The publication by the Guardian of Facebook’s internal guidelines for dealing with offensive content shines a light into what the world’s largest social media network really thinks its responsibilities are to its public. The picture is not particularly reassuring.
Despite what some might say, Facebook and other social networks can never realistically be expected to check all content before users upload it.
A requirement to do so would effectively shut all such services down permanently.
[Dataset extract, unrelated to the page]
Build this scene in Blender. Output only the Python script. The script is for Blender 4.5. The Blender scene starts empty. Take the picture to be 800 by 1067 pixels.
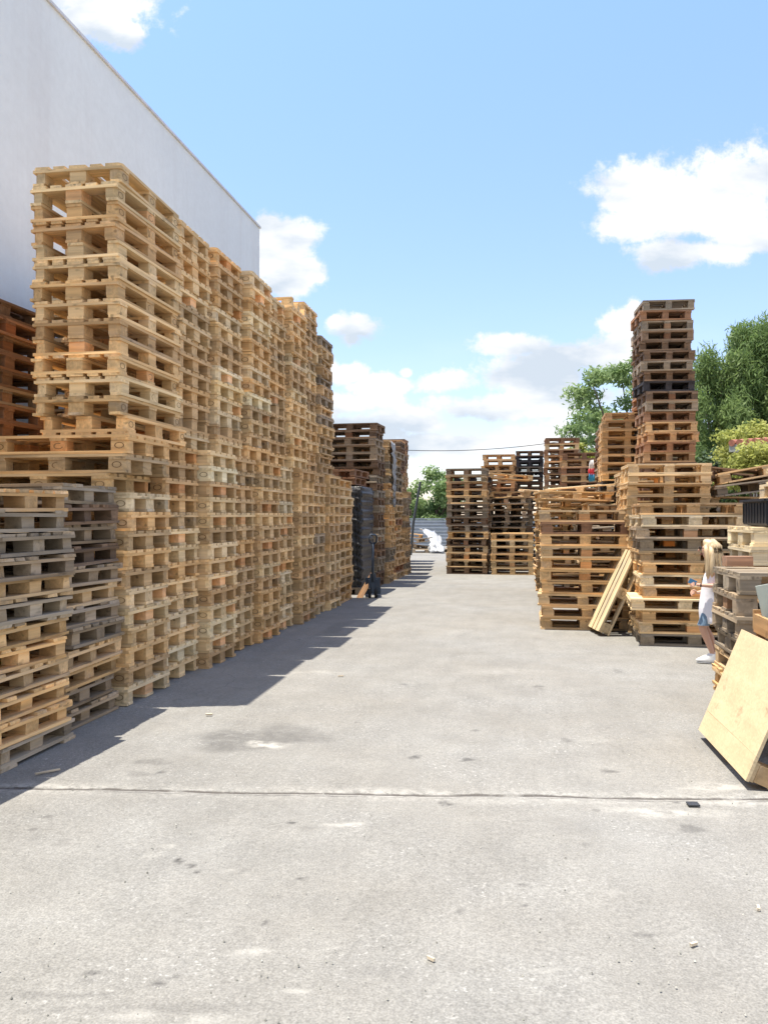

But they do have a responsibility to monitor and remove harmful material.
Like most digital platforms - including the reader comment facility on The Irish Times website – Facebook relies on users to report inappropriate content.
Community standards
Moderators then review reported posts and remove them if they fall foul of Facebook’s community standards.
These standards commit the company, in broad and rather vague terms, to removing certain types of material, including hate speech and violent or graphic material. But what content will be removed, how quickly should it happen, and how transparent should the process be?
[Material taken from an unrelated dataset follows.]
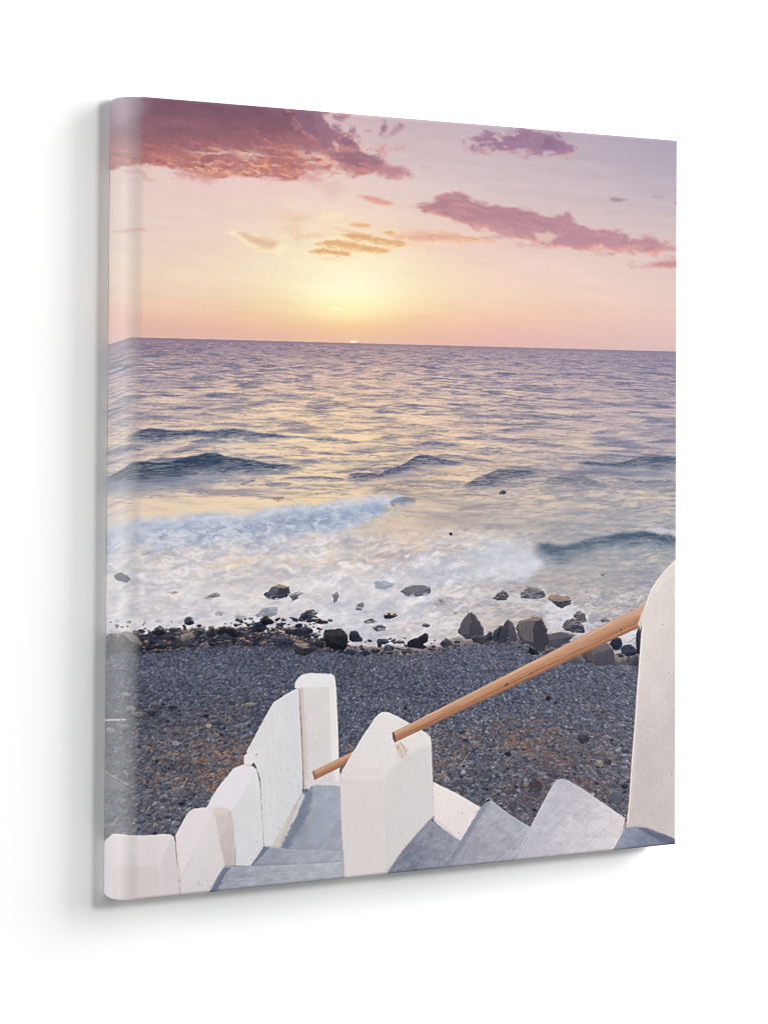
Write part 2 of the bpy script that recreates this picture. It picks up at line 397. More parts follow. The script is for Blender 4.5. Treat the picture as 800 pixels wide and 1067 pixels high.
# the picture folds over the left edge of the stretcher: its lines sag there
sag = .36*np.clip(139-X, 0, 30)*(1-.25*sstep(360, 640, Y))
H2 = H+.36*(np.sqrt(np.clip(139-X, 0, 60)**2+9)-3)*(X < 139)
YY = Y-(H2-H)*sstep(340, 350, Y)*sstep(690, 600, Y)
dep = np.clip(YY-H, 0, 400)                         # below the horizon
SEAx = [100, 160, 250, 330, 400, 480, 580, 705]
SEAy = [352, 362, 385, 410, 440, 470, 500, 525, 560, 600, 650, 700]
SEA = [
 [(168,146,156),(150,130,146),(150,132,148),(156,134,146),(158,134,142),(150,132,144),(146,130,144),(134,124,142)],
 [(170,154,166),(160,140,152),(164,144,154),(172,146,152),(178,152,154),(164,144,152),(152,138,150),(142,132,148)],
 [(174,162,176),(178,160,166),(186,162,166),(196,168,164),(198,170,164),(184,164,166),(168,152,160),(150,142,156)],
 [(188,174,182),(192,172,174),(202,178,172),(214,184,168),(214,184,166),(200,176,170),(182,164,166),(162,150,160)],
 [(204,188,186),(206,186,178),(218,194,176),(228,200,168),(224,194,166),(208,182,168),(188,170,166),(168,156,162)],
 [(208,194,188),(206,190,182),(220,200,180),(236,210,172),(230,202,166),(210,186,166),(190,174,168),(172,162,164)],
 [(208,198,194),(200,186,182),(216,198,182),(232,208,174),(226,198,162),(206,184,164),(186,174,168),(168,162,164)],
 [(226,206,188),(232,208,182),(236,212,178),(232,208,172),(218,192,164),(196,180,166),(184,174,168),(172,168,168)],
 [(198,200,212),(196,200,214),(196,202,214),(196,196,200),(204,190,176),(194,182,172),(168,166,168),(150,156,164)],
 [(212,208,212),(214,210,212),(216,208,206),(216,208,206),(206,198,198),(190,186,190),(170,166,166),(158,158,162)],
 [(218,214,218),(218,212,216),(216,212,216),(206,200,204),(204,198,200),(190,184,184),(178,170,170),(166,164,172)],
 [(214,210,214),(214,210,214),(210,206,210),(204,200,204),(200,194,196),(190,184,184),(178,172,172),(166,164,172)],
]
sea = grid_colour(SEAx, SEAy, SEA)
sea = blur(sea, 6)*np.array([1.0, .995, 1.0], F32)
rip_s = np.clip(dep, 0, 400)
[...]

The documentation seen by the Guardian gives more detail, and many will find parts of it disturbing.
For example, the guidelines state that remarks such as “Someone shoot Trump” should be deleted, because a head of state is in a “protected category”. But it may be permissible to say: “To snap a bitch’s neck, make sure to apply all your pressure to the middle of her throat”, or “fuck off and die” because these are not regarded as “credible threats”.
Sadistic or celebratory
Some photos of non-sexual physical abuse and bullying of children do not have to be deleted or “actioned” unless they are deemed to be sadistic or celebratory. Videos of abortions are allowed, as long as there is no nudity. And Facebook permits people to livestream attempts to self-harm because it “doesn’t want to censor or punish people in distress”.
The publication of these minimalist and often confusing guidelines will add to the swelling chorus from those calling for Facebook to be held more accountable for the content it hosts.
Not all such calls are free from self-interest; the news media, in particular, has relished the opportunities which controversies such as the recent livestreaming of murders in the US and Thailand have presented.
Editorial standards
They see a chance of regaining lost ground from a competitor which, they believe, is profiting unfairly from their content without being held to the same legal and editorial standards.
Such criticisms are not unreasonable. Facebook’s assertions that it is simply a content-neutral technology company, and that responsibility for what gets posted on the platform rests primarily with its users, is looking increasingly frayed.
With two billion users worldwide, Facebook is now the most powerful media organisation on the planet, and with that enormous power comes greater responsibility.
Publishers and broadcasters in every country are bound by longstanding legislation covering defamation, threats, intimidation and the right to privacy. Meeting these standards is an expensive, time-consuming and labour-intensive business which Facebook is understandably reluctant to take on.
Media responsibilities
However, over the last couple of years, slowly and grudgingly, the company has been moving towards accepting that, even if it is not a publisher in the traditional sense of the word, it is indeed a media organisation with the responsibilities that implies.
The shift is largely due due to pressure from countries such as Germany, where members of the Bundestag have proposed new legislation which would impose seven-figure fines for unacceptable content if it is not swiftly removed.
This is where the Guardian's revelations are so telling. They suggest the company is still struggling to take its responsibilities seriously. Facebook currently has 4,500 content moderators. Three weeks ago Mark Zuckerberg announced it was adding a further 3,000.
Those numbers might look significant but, set against the platform’s massive user base, they are less impressive. According to a leaked document, moderators had to assess nearly 54,000 potential cases of revenge pornography alone in a single month.
Most moderators apparently work for subcontractors, with Facebook refusing to disclose their exact number or locations. Moderators get two weeks' training, with guidelines drafted by Facebook executives based at the company headquarters in California.
In addition to human moderators, Facebook uses a number of technological tools to filter or block violent or sexually explicit content. It regularly maintains that future solutions to problematic material are more likely to come from developments in artificial intelligence than from hiring more employees.
Impatient legislators
This is unlikely to prove sufficient to satisfy increasingly impatient legislators. In the UK, a House of Commons inquiry, set up following the murder last year of Labour MP Jo Cox by a far-right gunman, was highly critical of multinational social networks which it said prioritised commercial objectives over public safety.
“Social media companies currently face almost no penalties for failing to remove illegal content,” the MPs wrote.
“We recommend that the government consult on a system of escalating sanctions, to include meaningful fines for social media companies which fail to remove illegal content within a strict timeframe.”
Technology companies routinely use the utopian vocabulary of the early internet to justify their actions. So Mark Zuckerberg speaks frequently of the importance of “openness” and the “community”.
But Facebook is one of the world’s most profitable companies and is notoriously secretive about the algorithms and commercial strategies it deploys.
The network of hundreds of millions of people it monetises every day through targeted advertising may not be a real community in any meaningful sense of the word, but they are citizens who deserve the protection of the law.